Still, while the prose may be dreadful, the price tag for placing it
is pretty damned cheap, even by Iraqi standards -- as low as $50 for
Chalabi's paper, according to the LA Times. (By contrast,
during my brief interlude as a PR whore in Washington, my firm charged
its corporate clients up to $15,000 for writing and placing a single
ghosted op-ed in the New York Times or the Washington Post.)
Which raises an important question: What has the Lincoln Group done with the other $5,499,950 in its Pentagon contract for PR work in Iraq? (not to mention the company's even bigger $100 million global disinformation deal with JPOSE.)
We're talking enough money to buy the entire Iraqi media industry -- but the Pentagon is doing that itself already:
One of the military officials said that, as part of a
psychological operations campaign that has intensified over the last
year, the task force also had purchased an Iraqi newspaper and taken
control of a radio station, and was using them to channel pro-American
messages to the Iraqi public.
Or, as the saying goes: Why rent when you can own?
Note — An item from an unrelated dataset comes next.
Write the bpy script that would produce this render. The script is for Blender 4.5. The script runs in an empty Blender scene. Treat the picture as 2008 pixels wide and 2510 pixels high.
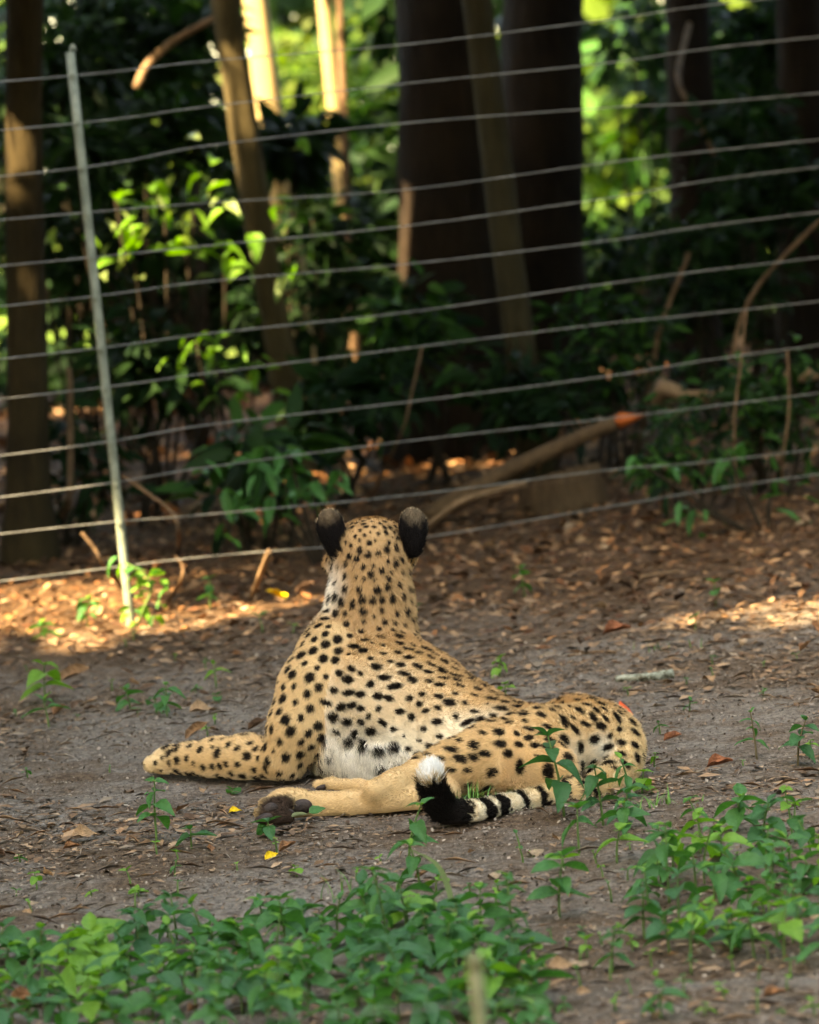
import bpy, bmesh, math, random
import numpy as np
from mathutils import Vector, Matrix, noise

# ------------------------------------------------------------------ camera, world, sun, exposure
SC = bpy.context.scene
COL = SC.collection
F_PX, CAM_H = 10350.0, 1.4                       # focal length in pixels of the 2008 px wide photograph, lens height in metres
PITCH, ROLL = math.atan(911 / F_PX), math.radians(-5.3)
CAM_R = Matrix.Rotation(math.pi / 2 - PITCH, 3, 'X') @ Matrix.Rotation(ROLL, 3, 'Z')
cam_d = bpy.data.cameras.new('camera')
cam = bpy.data.objects.new('camera', cam_d)
COL.objects.link(cam)
cam.matrix_world = Matrix.Translation((0, 0, CAM_H)) @ CAM_R.to_4x4()
cam_d.sensor_fit = 'HORIZONTAL'
cam_d.sensor_width = 36.0
cam_d.lens = F_PX / 2008 * 36.0
cam_d.clip_start, cam_d.clip_end = 0.1, 2000
cam_d.dof.use_dof = True
cam_d.dof.focus_distance = 8.95
cam_d.dof.aperture_fstop = 5.8
cam_d.dof.aperture_blades = 9
SC.camera = cam

SUN_DIR = Vector((-0.52, -0.50, 0.70)).normalized()   # towards the sun: behind the camera, from the left
world = bpy.data.worlds.new('World')
SC.world = world
world.use_nodes = True
wn = world.node_tree
sky = wn.nodes.new('ShaderNodeTexSky')
sky.sky_type = 'NISHITA'
sky.sun_disc = False
sky.sun_elevation = math.asin(SUN_DIR.z)
sky.sun_rotation = math.atan2(SUN_DIR.x, SUN_DIR.y)
sky.air_density, sky.dust_density, sky.ozone_density = 1.0, 1.6, 0.7
wn.links.new(sky.outputs[0], wn.nodes['Background'].inputs[0])
wn.nodes['Background'].inputs[1].default_value = 0.15
sun_d = bpy.data.lights.new('sun', 'SUN')
sun_d.energy, sun_d.angle, sun_d.color = 3.4, math.radians(0.53), (1.0, 0.89, 0.72)
sun = bpy.data.objects.new('sun', sun_d)
COL.objects.link(sun)
sun.rotation_euler = SUN_DIR.to_track_quat('Z', 'Y').to_euler()
SC.view_settings.view_transform = 'Standard'
SC.view_settings.look = 'None'
SC.view_settings.exposure = 3.98
SC.view_settings.use_white_balance = True          # the camera's white balance, set for shade
SC.view_settings.white_balance_temperature = 10200
SC.view_settings.white_balance_tint = 6
SC.view_settings.gamma = 1.0
SC.render.engine = 'CYCLES'
SC.cycles.use_denoising = True
SC.cycles.max_bounces = 5
SC.cycles.diffuse_bounces = 3
SC.cycles.glossy_bounces = 2
SC.cycles.transmission_bounces = 3
SC.cycles.transparent_max_bounces = 8
SC.cycles.sample_clamp_indirect = 4.0

# ------------------------------------------------------------------ helpers
RNG = np.random.default_rng(7)
rnd = random.Random(11)
CAM_O = Vector((0, 0, CAM_H))

def ray(px, py):
    return CAM_R @ Vector(((px - 1004) / F_PX, -(py - 1255) / F_PX, -1.0))

def G(px, py):
    """the point of the ground seen at a pixel of the photograph"""
    d = ray(px, py)
    return CAM_O + d * (-CAM_H / d.z)

def P(px, py, Y):
    """the point at distance Y seen at a pixel of the photograph"""
    d = ray(px, py)
    return CAM_O + d * (Y / d.y)

def lerp(a, b, t):
    return a + (b - a) * t

def tag(o, label=None, cat=None, group=None, kind=None):
    if label: o['label'] = label
    if cat: o['category'] = cat
    if group: o['group'] = group
    if kind: o['kind'] = kind
    return o

def empty(name, loc=(0, 0, 0), label=None, cat=None, group=None):
    o = bpy.data.objects.new(name, None)
    COL.objects.link(o)
    o.location = loc
    o.empty_display_size = 0.05
    return tag(o, label, cat, group)

def link(name, me, parent=None, loc=None):
    o = bpy.data.objects.new(name, me)
    COL.objects.link(o)
    if loc is not None: o.location = loc
    if parent is not None: o.parent = parent
    return o

def mesh_np(name, verts, faces, mat=None, smooth=True):
    """verts (n,3); faces (m,3) or (m,4) numpy array, or a list of such"""
    if not isinstance(faces, list): faces = [faces]
    me = bpy.data.meshes.new(name)
    verts = np.asarray(verts, dtype=np.float32)
    me.vertices.add(len(verts))
    me.vertices.foreach_set('co', verts.ravel())
    loops = np.concatenate([np.asarray(f, dtype=np.int32).ravel() for f in faces])
    tot = np.concatenate([np.full(len(f), np.asarray(f).shape[1], dtype=np.int32) for f in faces])
    start = np.concatenate([[0], np.cumsum(tot)[:-1]]).astype(np.int32)
    me.loops.add(len(loops))
    me.loops.foreach_set('vertex_index', loops)
    me.polygons.add(len(tot))
    me.polygons.foreach_set('loop_start', start)
    me.polygons.foreach_set('loop_total', tot)
    if smooth: me.polygons.foreach_set('use_smooth', np.ones(len(tot), dtype=bool))
    me.update(calc_edges=True)
    if mat: me.materials.append(mat)
    return me

def point_color(me, cols, name='pigment'):
    a = me.attributes.new(name, 'FLOAT_COLOR', 'POINT')
    c = np.ones((len(me.vertices), 4), dtype=np.float32)
    c[:, :3] = cols
    a.data.foreach_set('color', c.ravel())

class NT:
    """a short way to wire a material"""
    def __init__(self, name):
        self.m = bpy.data.materials.new(name)
        self.m.use_nodes = True
        self.t = self.m.node_tree
        self.b = self.t.nodes['Principled BSDF']
        self.out = self.t.nodes['Material Output']
    def n(self, kind, **kw):
        nd = self.t.nodes.new('ShaderNode' + kind)
        for k, v in kw.items():
            if k in nd.inputs: nd.inputs[k].default_value = v
            else: setattr(nd, k, v)
        return nd
    def l(self, a, b): self.t.links.new(a, b)
    def ramp(self, fac, stops):
        r = self.n('ValToRGB')
        e = r.color_ramp.elements
        while len(e) > 1: e.remove(e[-1])
        e[0].position, e[0].color = stops[0][0], (*stops[0][1], 1)
        for p, c in stops[1:]:
            x = e.new(p); x.color = (*c, 1)
        self.l(fac, r.inputs[0])
        return r.outputs[0]
    def noise(self, scale, detail=4, rough=.55, vec=None):
        x = self.n('TexNoise')
        x.inputs['Scale'].default_value, x.inputs['Detail'].default_value, x.inputs['Roughness'].default_value = scale, detail, rough
        if vec is None:
            tc = self.n('TexCoord'); vec = tc.outputs['Object']
        self.l(vec, x.inputs['Vector'])
        return x.outputs['Fac']
    def mix(self, f, a, b, blend='MIX'):
        x = self.n('MixRGB'); x.blend_type = blend
        for s, v in zip(x.inputs, (f, a, b)):
            if hasattr(v, 'is_output'): self.l(v, s)
            elif isinstance(v, (int, float)): s.default_value = v
            else: s.default_value = (*v, 1)
        return x.outputs[0]
    def bump(self, h, strength=.4, dist=.01):
        b = self.n('Bump'); b.inputs['Strength'].default_value = strength; b.inputs['Distance'].default_value = dist
        self.l(h, b.inputs['Height']); self.l(b.outputs[0], self.b.inputs['Normal'])
    def done(self, col, rough=.8, spec=.3):
        if hasattr(col, 'is_output'): self.l(col, self.b.inputs['Base Color'])
        else: self.b.inputs['Base Color'].default_value = (*col, 1)
        self.b.inputs['Roughness'].default_value = rough
        self.b.inputs['Specular IOR Level'].default_value = spec
        return self.m

def tube_arrays(pts, radii, sides=8, jitter=0.0, seed=0):
    """verts and quads of a tapered tube through pts, closed at both ends"""
    pts = [Vector(p) for p in pts]
    r = random.Random(seed)
    V, Fq = [], []
    up = Vector((0, 0, 1))
    prev = None
    for i, p in enumerate(pts):
        d = (pts[min(i + 1, len(pts) - 1)] - pts[max(i - 1, 0)]).normalized()
        if prev is None:
            a = d.cross(Vector((0.31, 0.87, 0.2)))
            if a.length < .05: a = d.cross(up)
        else:
            a = prev - d * prev.dot(d)
        a.normalize(); prev = a
        b = d.cross(a)
        for k in range(sides):
            t = 2 * math.pi * k / sides
            rr = radii[i] * (1 + jitter * (r.random() - .5))
            V.append(p + (a * math.cos(t) + b * math.sin(t)) * rr)
    for i in range(len(pts) - 1):
        for k in range(sides):
            k2 = (k + 1) % sides
            Fq.append((i * sides + k, i * sides + k2, (i + 1) * sides + k2, (i + 1) * sides + k))
    n = len(V)
    V.append(pts[0]); V.append(pts[-1])
    T = []
    for k in range(sides):
        k2 = (k + 1) % sides
        T.append((n, k2, k)); T.append((n + 1, (len(pts) - 1) * sides + k, (len(pts) - 1) * sides + k2))
    return np.array([tuple(v) for v in V]), np.array(Fq), np.array(T)

def tube(name, pts, radii, mat, sides=8, jitter=0.0, seed=0):
    v, q, t = tube_arrays(pts, radii, sides, jitter, seed)
    return mesh_np(name, v, [q, t], mat)

def smooth_path(pts, n):
    """Catmull-Rom through rows of any width"""
    pts = np.asarray(pts, dtype=float)
    p = np.vstack([2 * pts[0] - pts[1], pts, 2 * pts[-1] - pts[-2]])
    out = []
    m = len(pts) - 1
    for i in range(n):
        u = i / (n - 1) * m
        k = min(int(u), m - 1); t = u - k
        a, b, c, d = p[k], p[k + 1], p[k + 2], p[k + 3]
        out.append(.5 * ((2 * b) + (-a + c) * t + (2 * a - 5 * b + 4 * c - d) * t * t + (-a + 3 * b - 3 * c + d) * t ** 3))
    return np.array(out)
# ------------------------------------------------------------------ materials of the setting
def vnoise_np(p, f, seed=0, octaves=3):
    p = np.asarray(p, float)
    r = np.random.default_rng(100 + seed)
    out = np.zeros(len(p)); amp = 1.0
    for o in range(octaves):
        for k in range(4):
            d = r.normal(size=p.shape[1]); d /= np.linalg.norm(d)
            out += amp * np.sin((p @ d) * f * r.uniform(.8, 1.3) + r.uniform(0, 6.28)) * .35
        f *= 2.1; amp *= .55
    return out

def soil_material():
    m = NT('soil')
    tc = m.n('TexCoord').outputs['Object']
    big = m.noise(1.1, 3, .6, tc)
    mid = m.noise(9, 5, .65, tc)
    fine = m.noise(70, 5, .7, tc)
    grains = m.noise(260, 3, .7, tc)
    grey = m.ramp(fine, [(.30, (.046, .035, .028)), (.48, (.154, .126, .104)), (.72, (.275, .235, .200))])
    brown = m.ramp(fine, [(.30, (.030, .019, .012)), (.52, (.105, .068, .044)), (.75, (.200, .140, .094))])
    patch = m.ramp(m.mix(.45, big, mid), [(.43, (0, 0, 0)), (.57, (1, 1, 1))])
    c = m.mix(patch, grey, brown)
    sep = m.n('SeparateXYZ'); m.l(tc, sep.inputs[0])
    far = m.n('MapRange'); far.inputs['From Min'].default_value, far.inputs['From Max'].default_value = 11.2, 13.2
    m.l(sep.outputs['Y'], far.inputs['Value'])
    wood = m.ramp(fine, [(.3, (.025, .013, .007)), (.55, (.090, .048, .024)), (.78, (.19, .11, .055))])
    c = m.mix(far.outputs[0], c, wood)
    lawn = m.n('MapRange'); lawn.inputs['From Min'].default_value, lawn.inputs['From Max'].default_value = 28.0, 31.0
    m.l(sep.outputs['Y'], lawn.inputs['Value'])
    grass = m.ramp(mid, [(.3, (.05, .11, .015)), (.7, (.16, .24, .04))])
    c = m.mix(lawn.outputs[0], c, grass)
    specks = m.ramp(grains, [(.33, (.45, .45, .45)), (.5, (1, 1, 1)), (.72, (1.25, 1.22, 1.18))])
    c = m.mix(1.0, c, specks, 'MULTIPLY')
    hsum = m.mix(.5, fine, grains)
    m.bump(hsum, .9, .012)
    return m.done(c, .95, .12)
SOIL = soil_material()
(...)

To be sure, Lincoln Group appears to have a few other projects
going, like producing "public service" TV ads to remind Iraqi viewers
that road bombs directed at U.S. soldiers often kill innocent
civilians. (I'm guessing the ads don't make the same point
about errant 500-pound bombs dropped from U.S. war planes.) But this
would still seem to leave an awful lot of Uncle Sam's money unaccounted
for.
If you go back and read my original post,
you'll see my interest in Lincoln Group was less because of its
propaganda and disinformation work in Iraq, and more because of a few
intriguing hints of possible involvement in similar work here in the domestic battle space -- where it's generally conducted under the brand name Grand Old Party. Granted, there's nothing specific in the LA Times
article to feed such suspicions (the company's Republican Party ties
aren't even mentioned) but given the amount of money involved, and what
we've learned about the Cunningham-MZM ring, the Abramoff-Scanlon
rackets, etc., I would strongly urge the Times to dig deeper -- even though I can't afford to pay them for it.